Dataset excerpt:
==========

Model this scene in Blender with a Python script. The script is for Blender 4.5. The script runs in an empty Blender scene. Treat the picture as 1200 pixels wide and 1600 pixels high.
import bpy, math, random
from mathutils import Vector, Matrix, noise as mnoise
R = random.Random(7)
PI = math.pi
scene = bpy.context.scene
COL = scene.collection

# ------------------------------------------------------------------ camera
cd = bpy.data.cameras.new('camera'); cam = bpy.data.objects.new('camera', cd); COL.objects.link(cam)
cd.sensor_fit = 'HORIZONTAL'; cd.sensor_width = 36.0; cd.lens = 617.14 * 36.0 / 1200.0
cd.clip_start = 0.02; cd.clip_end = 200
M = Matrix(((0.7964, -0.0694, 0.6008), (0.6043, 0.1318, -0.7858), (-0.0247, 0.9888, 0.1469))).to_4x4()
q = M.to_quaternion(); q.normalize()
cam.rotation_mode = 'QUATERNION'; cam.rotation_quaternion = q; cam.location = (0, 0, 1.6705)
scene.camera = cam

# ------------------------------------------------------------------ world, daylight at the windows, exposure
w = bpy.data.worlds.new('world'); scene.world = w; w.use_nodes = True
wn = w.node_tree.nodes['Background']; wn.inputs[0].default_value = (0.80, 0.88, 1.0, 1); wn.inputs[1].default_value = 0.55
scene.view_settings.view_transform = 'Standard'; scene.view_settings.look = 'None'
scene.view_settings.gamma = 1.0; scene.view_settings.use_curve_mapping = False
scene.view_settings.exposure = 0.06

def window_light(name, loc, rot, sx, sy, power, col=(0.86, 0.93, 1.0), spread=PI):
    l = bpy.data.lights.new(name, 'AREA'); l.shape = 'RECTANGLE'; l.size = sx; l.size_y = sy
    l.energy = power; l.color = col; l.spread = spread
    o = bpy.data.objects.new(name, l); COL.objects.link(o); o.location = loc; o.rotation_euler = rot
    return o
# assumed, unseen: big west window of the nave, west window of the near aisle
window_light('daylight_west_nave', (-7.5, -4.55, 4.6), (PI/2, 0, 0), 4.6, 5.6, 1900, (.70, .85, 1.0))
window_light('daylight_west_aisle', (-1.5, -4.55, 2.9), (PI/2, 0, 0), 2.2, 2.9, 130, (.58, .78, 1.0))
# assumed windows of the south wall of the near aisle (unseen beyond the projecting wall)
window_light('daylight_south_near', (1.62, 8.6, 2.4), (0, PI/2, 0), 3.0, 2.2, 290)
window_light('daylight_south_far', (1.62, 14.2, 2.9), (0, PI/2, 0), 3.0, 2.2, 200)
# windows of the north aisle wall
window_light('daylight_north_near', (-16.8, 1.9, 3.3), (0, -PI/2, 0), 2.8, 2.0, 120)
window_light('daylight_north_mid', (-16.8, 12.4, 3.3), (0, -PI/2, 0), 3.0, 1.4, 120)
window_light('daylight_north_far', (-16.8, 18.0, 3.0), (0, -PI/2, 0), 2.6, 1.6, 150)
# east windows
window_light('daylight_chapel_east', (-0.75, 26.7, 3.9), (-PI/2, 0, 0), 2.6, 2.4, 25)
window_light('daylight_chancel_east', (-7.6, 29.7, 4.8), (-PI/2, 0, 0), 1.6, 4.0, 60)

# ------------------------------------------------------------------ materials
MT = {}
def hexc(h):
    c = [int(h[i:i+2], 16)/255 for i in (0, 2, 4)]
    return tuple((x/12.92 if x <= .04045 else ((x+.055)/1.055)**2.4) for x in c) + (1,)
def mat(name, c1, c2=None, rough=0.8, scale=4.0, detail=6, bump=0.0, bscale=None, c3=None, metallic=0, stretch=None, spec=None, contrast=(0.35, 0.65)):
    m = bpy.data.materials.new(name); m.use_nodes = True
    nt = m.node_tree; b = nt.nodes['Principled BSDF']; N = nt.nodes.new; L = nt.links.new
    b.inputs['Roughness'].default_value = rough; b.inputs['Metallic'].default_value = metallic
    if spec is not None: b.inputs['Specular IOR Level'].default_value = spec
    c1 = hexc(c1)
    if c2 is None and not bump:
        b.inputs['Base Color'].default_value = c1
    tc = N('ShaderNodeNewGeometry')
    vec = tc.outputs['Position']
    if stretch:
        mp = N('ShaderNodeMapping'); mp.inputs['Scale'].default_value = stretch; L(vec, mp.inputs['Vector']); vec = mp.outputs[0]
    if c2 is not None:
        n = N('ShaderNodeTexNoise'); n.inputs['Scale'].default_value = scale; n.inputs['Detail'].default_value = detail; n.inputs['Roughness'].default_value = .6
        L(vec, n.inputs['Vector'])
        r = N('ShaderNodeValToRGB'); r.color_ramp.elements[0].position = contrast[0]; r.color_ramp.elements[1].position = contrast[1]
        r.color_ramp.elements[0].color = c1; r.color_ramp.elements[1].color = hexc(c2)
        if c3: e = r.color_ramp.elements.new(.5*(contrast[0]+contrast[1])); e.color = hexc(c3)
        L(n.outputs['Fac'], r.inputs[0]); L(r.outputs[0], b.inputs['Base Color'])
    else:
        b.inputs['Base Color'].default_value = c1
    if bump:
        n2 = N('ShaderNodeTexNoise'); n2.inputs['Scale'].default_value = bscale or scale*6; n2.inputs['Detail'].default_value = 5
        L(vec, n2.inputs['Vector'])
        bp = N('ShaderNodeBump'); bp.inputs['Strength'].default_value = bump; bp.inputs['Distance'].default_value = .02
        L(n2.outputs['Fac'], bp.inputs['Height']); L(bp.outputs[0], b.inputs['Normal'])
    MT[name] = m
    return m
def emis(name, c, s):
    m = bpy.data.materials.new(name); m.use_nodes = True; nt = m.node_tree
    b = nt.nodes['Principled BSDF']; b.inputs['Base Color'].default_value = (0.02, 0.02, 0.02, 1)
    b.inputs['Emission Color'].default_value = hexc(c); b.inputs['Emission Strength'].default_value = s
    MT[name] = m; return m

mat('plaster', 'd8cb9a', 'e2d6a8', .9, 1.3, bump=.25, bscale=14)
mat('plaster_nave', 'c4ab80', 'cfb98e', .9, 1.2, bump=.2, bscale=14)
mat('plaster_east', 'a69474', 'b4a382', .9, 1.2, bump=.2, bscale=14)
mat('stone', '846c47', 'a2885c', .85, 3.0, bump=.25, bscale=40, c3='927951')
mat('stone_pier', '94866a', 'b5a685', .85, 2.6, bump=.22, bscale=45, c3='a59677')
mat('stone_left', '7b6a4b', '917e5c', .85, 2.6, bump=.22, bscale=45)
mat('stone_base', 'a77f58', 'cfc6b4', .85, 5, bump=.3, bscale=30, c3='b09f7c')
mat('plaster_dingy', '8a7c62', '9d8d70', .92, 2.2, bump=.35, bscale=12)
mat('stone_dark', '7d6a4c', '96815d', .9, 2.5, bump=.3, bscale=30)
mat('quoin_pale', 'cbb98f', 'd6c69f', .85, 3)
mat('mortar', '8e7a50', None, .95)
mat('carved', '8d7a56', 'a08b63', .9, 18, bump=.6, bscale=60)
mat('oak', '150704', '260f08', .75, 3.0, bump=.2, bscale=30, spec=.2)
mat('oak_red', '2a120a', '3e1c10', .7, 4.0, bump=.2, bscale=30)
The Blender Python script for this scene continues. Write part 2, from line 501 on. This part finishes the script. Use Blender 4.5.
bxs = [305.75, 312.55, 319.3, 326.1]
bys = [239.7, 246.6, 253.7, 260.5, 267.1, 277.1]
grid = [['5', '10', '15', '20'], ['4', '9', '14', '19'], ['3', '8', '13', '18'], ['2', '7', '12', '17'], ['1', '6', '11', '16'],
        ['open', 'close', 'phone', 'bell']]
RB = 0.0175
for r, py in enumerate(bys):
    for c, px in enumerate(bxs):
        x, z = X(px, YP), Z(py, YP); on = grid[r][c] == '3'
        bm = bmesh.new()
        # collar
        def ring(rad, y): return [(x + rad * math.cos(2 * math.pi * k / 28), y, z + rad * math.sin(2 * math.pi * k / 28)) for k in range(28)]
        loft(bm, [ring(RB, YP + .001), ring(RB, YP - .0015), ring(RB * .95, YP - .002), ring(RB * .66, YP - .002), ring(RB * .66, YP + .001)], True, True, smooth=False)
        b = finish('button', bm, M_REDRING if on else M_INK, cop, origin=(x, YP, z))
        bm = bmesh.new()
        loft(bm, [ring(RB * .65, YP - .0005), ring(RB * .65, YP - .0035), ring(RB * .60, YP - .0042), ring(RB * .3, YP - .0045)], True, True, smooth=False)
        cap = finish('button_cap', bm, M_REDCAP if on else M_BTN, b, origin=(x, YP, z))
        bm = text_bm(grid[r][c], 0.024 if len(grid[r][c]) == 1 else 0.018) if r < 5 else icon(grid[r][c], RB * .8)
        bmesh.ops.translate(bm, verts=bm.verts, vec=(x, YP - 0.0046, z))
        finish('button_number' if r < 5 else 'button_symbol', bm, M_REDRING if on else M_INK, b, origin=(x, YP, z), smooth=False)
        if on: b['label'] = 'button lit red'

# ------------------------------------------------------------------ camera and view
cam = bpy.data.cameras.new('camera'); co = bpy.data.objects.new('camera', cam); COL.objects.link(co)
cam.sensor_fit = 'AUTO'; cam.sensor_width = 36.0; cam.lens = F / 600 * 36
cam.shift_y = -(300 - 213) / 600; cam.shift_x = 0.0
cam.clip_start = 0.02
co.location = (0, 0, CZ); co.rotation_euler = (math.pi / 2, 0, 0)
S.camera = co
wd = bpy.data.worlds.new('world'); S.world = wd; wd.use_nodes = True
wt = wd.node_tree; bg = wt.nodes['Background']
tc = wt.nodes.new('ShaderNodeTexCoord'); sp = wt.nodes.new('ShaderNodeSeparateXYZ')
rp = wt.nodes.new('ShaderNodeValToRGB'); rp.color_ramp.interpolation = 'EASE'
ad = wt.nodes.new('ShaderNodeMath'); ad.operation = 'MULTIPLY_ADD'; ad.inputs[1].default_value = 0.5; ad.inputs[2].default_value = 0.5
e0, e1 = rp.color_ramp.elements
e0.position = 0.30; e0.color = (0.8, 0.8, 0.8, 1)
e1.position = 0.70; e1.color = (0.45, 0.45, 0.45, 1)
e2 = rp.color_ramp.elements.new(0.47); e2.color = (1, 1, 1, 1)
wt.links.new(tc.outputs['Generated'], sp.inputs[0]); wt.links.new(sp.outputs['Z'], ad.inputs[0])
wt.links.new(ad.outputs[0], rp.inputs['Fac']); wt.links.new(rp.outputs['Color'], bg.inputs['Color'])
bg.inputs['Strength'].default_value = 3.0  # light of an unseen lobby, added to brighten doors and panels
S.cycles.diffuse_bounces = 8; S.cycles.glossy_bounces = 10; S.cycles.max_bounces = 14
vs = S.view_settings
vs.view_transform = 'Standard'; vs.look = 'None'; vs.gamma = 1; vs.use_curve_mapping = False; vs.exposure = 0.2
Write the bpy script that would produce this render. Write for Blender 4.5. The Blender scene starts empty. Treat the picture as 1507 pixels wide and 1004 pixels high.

==========

**Given instruction**
Go over the records above and tally each line that includes "Python". Give the total by itself.

**The completed task**
2